A Confederação Nacional do Comércio de Bens, Serviços e Turismo (CNC) estima que o comprometimento médio da renda mensal entre consumidores endividados está em tendência de declínio e recuou 1,3 ponto entre agosto de 2015 e o mês passado, para 30,2%. Na mesma comparação, a proporção de famílias que se declara endividada caiu de 62,7% para 58%.
A economista Marianne Hanson, responsável pela Pesquisa de Endividamento e Inadimplência do Consumidor (Peic), explica que o Banco Central calcula o percentual de comprometimento considerando o total das parcelas de dívidas e uma estimativa da massa de rendimentos.
Já a CNC pergunta apenas aos entrevistados que se dizem endividados qual a fatia da renda destinada ao pagamento desses gastos, dando como opção três faixas diferentes, que vão desde menos de 10% da renda até mais de 50%. A média ponderada de todas as respostas, aponta Marianne, é o comprometimento médio mensal da renda.

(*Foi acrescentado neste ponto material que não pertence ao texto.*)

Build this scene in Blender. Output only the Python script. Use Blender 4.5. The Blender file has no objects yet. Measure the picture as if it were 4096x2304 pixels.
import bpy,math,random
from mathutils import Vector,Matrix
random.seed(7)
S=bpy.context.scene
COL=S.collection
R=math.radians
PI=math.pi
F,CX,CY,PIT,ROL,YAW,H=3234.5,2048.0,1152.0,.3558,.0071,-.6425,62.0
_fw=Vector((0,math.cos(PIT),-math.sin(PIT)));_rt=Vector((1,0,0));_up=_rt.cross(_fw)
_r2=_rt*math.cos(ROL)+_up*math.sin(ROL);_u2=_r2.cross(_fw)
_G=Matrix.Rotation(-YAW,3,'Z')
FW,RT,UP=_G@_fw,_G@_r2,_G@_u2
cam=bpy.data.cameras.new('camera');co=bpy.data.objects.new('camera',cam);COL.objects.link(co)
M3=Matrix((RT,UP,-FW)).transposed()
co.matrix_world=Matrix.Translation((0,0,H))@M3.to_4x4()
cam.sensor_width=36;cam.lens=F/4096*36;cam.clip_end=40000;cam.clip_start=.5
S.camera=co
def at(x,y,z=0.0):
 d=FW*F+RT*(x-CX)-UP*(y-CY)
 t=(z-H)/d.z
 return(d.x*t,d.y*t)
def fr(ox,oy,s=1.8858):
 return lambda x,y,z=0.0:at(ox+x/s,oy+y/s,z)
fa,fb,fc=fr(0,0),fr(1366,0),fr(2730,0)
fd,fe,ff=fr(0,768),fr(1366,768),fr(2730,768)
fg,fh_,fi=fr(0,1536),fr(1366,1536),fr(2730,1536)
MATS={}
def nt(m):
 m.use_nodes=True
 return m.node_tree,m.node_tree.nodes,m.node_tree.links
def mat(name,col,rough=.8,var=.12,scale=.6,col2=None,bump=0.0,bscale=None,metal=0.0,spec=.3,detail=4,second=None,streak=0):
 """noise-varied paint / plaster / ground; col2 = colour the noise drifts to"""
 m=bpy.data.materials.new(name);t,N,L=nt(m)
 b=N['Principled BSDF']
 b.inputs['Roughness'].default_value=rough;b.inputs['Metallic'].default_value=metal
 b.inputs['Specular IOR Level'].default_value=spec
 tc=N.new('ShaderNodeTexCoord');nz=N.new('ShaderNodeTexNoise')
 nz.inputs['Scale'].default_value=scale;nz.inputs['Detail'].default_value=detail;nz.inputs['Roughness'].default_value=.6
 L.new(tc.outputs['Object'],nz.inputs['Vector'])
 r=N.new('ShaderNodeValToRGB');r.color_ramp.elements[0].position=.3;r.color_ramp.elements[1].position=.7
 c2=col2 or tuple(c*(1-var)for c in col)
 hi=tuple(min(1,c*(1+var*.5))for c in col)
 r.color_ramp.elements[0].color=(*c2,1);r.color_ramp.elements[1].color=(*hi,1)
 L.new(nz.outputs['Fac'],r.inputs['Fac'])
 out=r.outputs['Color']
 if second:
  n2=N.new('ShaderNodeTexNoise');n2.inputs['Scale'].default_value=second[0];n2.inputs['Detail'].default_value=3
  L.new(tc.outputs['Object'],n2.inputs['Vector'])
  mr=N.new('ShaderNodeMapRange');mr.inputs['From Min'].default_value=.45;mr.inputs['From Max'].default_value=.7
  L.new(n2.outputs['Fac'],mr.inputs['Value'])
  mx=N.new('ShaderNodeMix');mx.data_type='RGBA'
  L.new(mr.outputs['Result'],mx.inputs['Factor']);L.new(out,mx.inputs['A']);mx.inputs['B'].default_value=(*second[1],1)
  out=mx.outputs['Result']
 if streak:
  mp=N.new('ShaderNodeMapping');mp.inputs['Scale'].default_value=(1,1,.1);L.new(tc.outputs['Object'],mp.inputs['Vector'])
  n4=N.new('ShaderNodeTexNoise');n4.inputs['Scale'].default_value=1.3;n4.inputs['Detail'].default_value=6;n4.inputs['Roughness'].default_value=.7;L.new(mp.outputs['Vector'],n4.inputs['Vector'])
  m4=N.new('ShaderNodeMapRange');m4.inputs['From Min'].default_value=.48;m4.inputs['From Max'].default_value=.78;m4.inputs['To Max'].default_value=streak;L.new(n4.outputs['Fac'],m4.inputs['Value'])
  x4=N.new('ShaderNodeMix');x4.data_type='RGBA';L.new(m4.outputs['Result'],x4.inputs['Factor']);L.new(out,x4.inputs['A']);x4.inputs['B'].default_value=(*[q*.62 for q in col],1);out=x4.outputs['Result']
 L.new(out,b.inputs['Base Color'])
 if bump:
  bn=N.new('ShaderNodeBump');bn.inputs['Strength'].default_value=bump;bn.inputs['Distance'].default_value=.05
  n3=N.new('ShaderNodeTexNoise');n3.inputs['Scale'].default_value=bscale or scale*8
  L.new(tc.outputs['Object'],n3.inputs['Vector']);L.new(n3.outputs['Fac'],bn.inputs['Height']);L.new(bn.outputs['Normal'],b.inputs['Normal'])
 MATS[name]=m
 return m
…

Considerando os dados da Peic, a economista avalia que o comprometimento da renda com dívidas segue em patamar pressionado, mas com clara tendência de recuo, apesar do maior custo do crédito. Já a queda do nível de endividamento, em sua avaliação, é explicada também porque os consumidores têm contratado dívidas de menor valor, embora mais caras.
É o caso, por exemplo, do cheque especial, que foi usado por 7,1%, das famílias que afirmaram ter dívidas em agosto, ante 6,4% em igual mês de 2015. O uso do crédito pessoal também subiu no período, de 8,7% para 10,2%.
No levantamento da Fecomercio-Rio, o carnê de loja segue como a principal modalidade de crédito utilizada por quem paga parcelamentos, citada por 47% dos consumidores em julho, queda de dois pontos sobre igual período do ano passado. Em seguida, aparece o cartão de crédito, mencionado em 40% das respostas.
Para 2017, afirma Calife, da Boa Vista, está se desenhando um cenário um pouco melhor para o consumo, com redução da inadimplência e alta do crédito, mas a expectativa é que as dívidas de longo prazo permaneçam em segundo plano para os consumidores. “A diminuição do endividamento é um trunfo para a economia, mas há ainda uma cautela do consumidor.”